In truth, my frustration was probably down to me having projected qualities onto these players that in reality they don’t possess- not yet at any rate. Like the parent who thinks his child is best because they’re his, my conviction, for example, that Schneiderlin has the talent to dominate games is, in truth, based upon the fact that he plays for Saints more than on any real evidence. That doesn’t mean he won’t develop into a top quality player, it just means that my assessment of his talent isn’t objective, and in turn that my disappointment with him on Saturday was probably not commensurate with his actual contribution. Likewise my anger about Dean Hammond’s uncharacteristically listless display was, in retrospect, unfair.
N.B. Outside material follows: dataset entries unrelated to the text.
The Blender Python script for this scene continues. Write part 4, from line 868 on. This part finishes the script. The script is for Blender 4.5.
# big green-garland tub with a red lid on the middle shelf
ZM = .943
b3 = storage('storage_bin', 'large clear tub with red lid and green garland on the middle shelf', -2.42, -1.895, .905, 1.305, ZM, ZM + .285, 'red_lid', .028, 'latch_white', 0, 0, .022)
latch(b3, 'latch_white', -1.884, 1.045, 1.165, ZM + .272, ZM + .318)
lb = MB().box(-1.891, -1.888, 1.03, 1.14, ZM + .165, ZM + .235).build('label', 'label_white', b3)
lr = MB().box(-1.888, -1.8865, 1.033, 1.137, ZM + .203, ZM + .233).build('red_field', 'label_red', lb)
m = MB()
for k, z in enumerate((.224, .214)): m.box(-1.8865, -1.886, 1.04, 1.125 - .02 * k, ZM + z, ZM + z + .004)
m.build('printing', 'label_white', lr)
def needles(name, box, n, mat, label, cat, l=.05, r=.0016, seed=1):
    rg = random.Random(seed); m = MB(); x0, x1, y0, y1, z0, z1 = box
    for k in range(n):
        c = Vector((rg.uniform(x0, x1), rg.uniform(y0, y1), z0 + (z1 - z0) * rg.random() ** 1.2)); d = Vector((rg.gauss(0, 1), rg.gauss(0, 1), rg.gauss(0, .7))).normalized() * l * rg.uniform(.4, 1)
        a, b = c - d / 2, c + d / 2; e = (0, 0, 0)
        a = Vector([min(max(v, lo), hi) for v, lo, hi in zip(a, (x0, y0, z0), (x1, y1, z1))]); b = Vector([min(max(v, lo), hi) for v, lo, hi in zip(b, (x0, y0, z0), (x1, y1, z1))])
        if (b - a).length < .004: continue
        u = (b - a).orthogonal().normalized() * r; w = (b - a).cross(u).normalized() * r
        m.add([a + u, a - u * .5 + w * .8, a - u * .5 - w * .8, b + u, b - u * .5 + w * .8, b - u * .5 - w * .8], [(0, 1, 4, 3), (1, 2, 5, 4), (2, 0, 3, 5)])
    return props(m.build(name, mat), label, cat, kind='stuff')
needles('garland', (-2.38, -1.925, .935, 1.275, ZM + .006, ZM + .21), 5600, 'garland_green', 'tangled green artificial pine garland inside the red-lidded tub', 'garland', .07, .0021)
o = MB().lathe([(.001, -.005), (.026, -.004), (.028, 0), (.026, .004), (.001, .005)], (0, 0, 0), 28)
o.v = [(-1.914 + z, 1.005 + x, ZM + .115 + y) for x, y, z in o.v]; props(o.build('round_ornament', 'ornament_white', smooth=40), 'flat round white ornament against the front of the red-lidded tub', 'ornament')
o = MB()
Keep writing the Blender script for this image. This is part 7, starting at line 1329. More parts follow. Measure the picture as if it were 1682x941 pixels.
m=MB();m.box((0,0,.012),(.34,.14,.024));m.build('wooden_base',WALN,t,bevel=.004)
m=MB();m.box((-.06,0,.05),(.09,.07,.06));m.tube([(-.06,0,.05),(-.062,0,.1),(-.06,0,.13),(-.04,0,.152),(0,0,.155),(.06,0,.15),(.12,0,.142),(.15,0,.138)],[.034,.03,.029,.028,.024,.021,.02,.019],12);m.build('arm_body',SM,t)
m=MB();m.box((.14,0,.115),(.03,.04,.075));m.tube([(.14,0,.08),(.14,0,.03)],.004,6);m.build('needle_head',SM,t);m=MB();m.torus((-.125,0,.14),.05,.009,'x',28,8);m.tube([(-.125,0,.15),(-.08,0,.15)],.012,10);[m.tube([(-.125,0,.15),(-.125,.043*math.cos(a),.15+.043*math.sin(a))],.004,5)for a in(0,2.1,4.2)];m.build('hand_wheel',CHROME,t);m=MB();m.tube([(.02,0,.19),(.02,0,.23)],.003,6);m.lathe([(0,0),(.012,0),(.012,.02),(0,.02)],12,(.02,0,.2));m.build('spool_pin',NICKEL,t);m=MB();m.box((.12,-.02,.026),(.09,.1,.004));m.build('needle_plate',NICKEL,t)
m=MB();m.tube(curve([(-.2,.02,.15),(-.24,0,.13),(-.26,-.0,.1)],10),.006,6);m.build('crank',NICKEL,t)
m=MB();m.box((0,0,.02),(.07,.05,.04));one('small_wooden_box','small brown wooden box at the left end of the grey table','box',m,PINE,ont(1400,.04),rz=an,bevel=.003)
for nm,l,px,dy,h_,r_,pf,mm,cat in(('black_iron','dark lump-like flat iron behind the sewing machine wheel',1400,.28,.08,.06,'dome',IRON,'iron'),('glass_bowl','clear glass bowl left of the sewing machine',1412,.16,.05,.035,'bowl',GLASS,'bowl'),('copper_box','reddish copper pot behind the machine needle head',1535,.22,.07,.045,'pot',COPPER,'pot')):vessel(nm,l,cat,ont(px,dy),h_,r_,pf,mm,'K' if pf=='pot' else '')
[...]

Even assuming Hammond was fully fit and his morale was good, in my irrational rage I overlooked the reality that footballers- League 1 footballers- are prone to the occasional off day. That, to some extent, is why they’re playing in League 1 at the age of 27.

 

So I suppose what I am driving at is that while Saints got a cr*p result on Saturday, the actual performance was perhaps not as bad as I felt it was in the immediate aftermath of the game. Just as a good result can mask a poor performance, sometimes a poor result can detract from a performance that might not have been all that bad- especially when it comes against a poor side who we expected beat. This piece has obviously leant quite heavily on an extended metaphor, but the reason for this is that I’m trying to make the point that balance and reason are usually lacking from people’s appraisals of their football team’s efforts as they are from family life. Saturday’s case was more extreme than most in that it was the first game since the death of the beloved Markus, and my first reaction to the game was that by failing to win Saints did the equivalent of turning up p*ss*d at their uncle’s funeral then trying it on with their cousin. Yet in reality, they dominated possession and the man of the match was undoubtedly the Orient ‘keeper. If Saints were guilty of anything it was poor finishing- particularly Lee Barnard, who paradoxically had his best game for Saints in terms of link-up play. Since Gazza’s tears, football has increasingly become a game where emotions are expressed very openly and often inappropriately. On Saturday I allowed myself to become a supporter who cares too much. I can’t think that I was alone.